Man, growing older—and with the times—gives you a lot of perspective. Talk about being young and dumb. Word to Khalid.

And when I think about it, stuff that’s happened to me should have made me realize how bad I could be to other people. If you think #MeToo is solely confined to the experience of women with men, you’re wrong—men get victimized as well.

I’m not here to steal the spotlight away from a gender that’s historically been oppressed, but just remember that a dude can be sexually harassed/assaulted/violated too. If you don’t like the thought of another guy exploring your body without your consent, just imagine how that makes a woman feel.

So what do we do now?

It’s pretty simple, really: Listen to your moral compass, and treat other people as human beings. Art by Inggo Manalo.

First, if you’ve messed up and you haven’t owned up to it yet, it’s time to apologize. Apologize sincerely, and not because you’re looking to get a reaction that’ll validate you and whatever reputation you may have. If you did something wrong and someone outs you? Do the right thing by acknowledging you screwed up, acknowledge the victim’s pain, and sincerely apologize. And you can only really do that last part if you know how much it hurts. (That means the conditional context of starting an apology with “I’m sorry if I hurt you” is plain bullsh*t. You have to do better than that. – Ed.)

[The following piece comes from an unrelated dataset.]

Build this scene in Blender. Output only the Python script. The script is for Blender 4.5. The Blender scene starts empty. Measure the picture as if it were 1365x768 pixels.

Next is to catch yourself whenever you feel like you’re about to do something inappropriate out of habit, and stop. How would you know? If you’re thinking about doing something pervy, if it’s about to give you a boner, better pass on doing it. Unless, of course, the other person involved is giving you their full consent. How to determine if you have their consent? There’s no simple one-size-fits-all answer. You have to have a conversation with them first, and make it clear that it’s safe for them to be honest with you.

Most important is to take “no” as an answer, even if it’s a reply to something as innocuous as touching someone’s knee in a way that’s neither romantic nor sexual, Liam Neeson. If you’ve got the right to say no to something you don’t want, women (and other men, as the case may be) do too. We all have the right to our respective personal spaces, and everyone’s got the right to have agency over their bodies, Catherine Deneuve.

And then don’t forget to call your friends out whenever they’re saying or doing anything abusive or predatory. Tell them it’s not cool—and if they’re not cool with that, maybe you shouldn’t really be friends to begin with.

The real name of the game here is respect, and the whole reason for this reckoning is because there isn’t enough of it to go around. Now, if you’re good, don’t make it about you and how you didn’t do anything wrong. Lend your voice to victims instead.

If you’re guilty, start making up for it, man, or else you’ll be left behind. The only thing that’ll be coming for you then is karma.